WASHINGTON (CN) - The Justice Department sued Lucasfilm in an antitrust complaint for its agreement with Pixar not to raid each other's employees. The movie studios should "compete for highly skilled digital animators," but the deal they cut reduced competition and "disrupted the normal price-setting mechanisms that apply in the labor setting," according to the complaint. The government also filed a proposed settlement that would run for 5 years.

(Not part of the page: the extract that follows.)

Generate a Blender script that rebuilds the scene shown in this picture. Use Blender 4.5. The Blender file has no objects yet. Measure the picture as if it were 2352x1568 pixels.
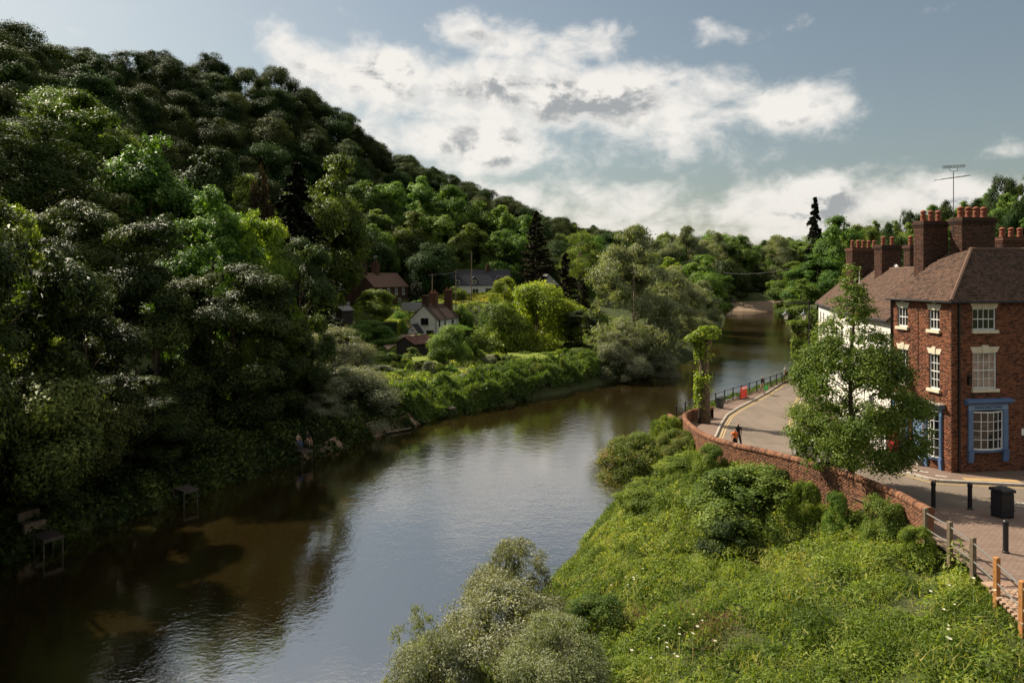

"Lucasfilm and Pixar entered into an agreement not to cold call, not to make counteroffers under certain circumstances, and to provide notification when making employment offers to each other's employers," according to the federal complaint. "This agreement reduced Lucasfilm's and Pixar's ability to compete for employees and disrupted the normal price-setting mechanisms that apply in the labor setting. This agreement is facially anticompetitive. It eliminated significant forms of competition to attract digital animators and, overall, substantially diminished competition to the detriment of the affected employees who likely were deprived of competitively important information and better job opportunities.

"Lucasfilm's and Pixar's agreement is a restraint of trade that is per se unlawful under Section 1 of the Sherman Act, 15 U.S.C. §1. The United States seeks an order prohibiting such an agreement."

The complaint claims that Lucasfilm and Pixar cut their deal in or around January 2005. Pixar complaint twice to Lucasfilm in 2007, and the complaints "led the parties to modify their conduct going forward to conform to the agreement," Uncle Sam says.

The complaint does not state why only Lucasfilm was named as a defendant.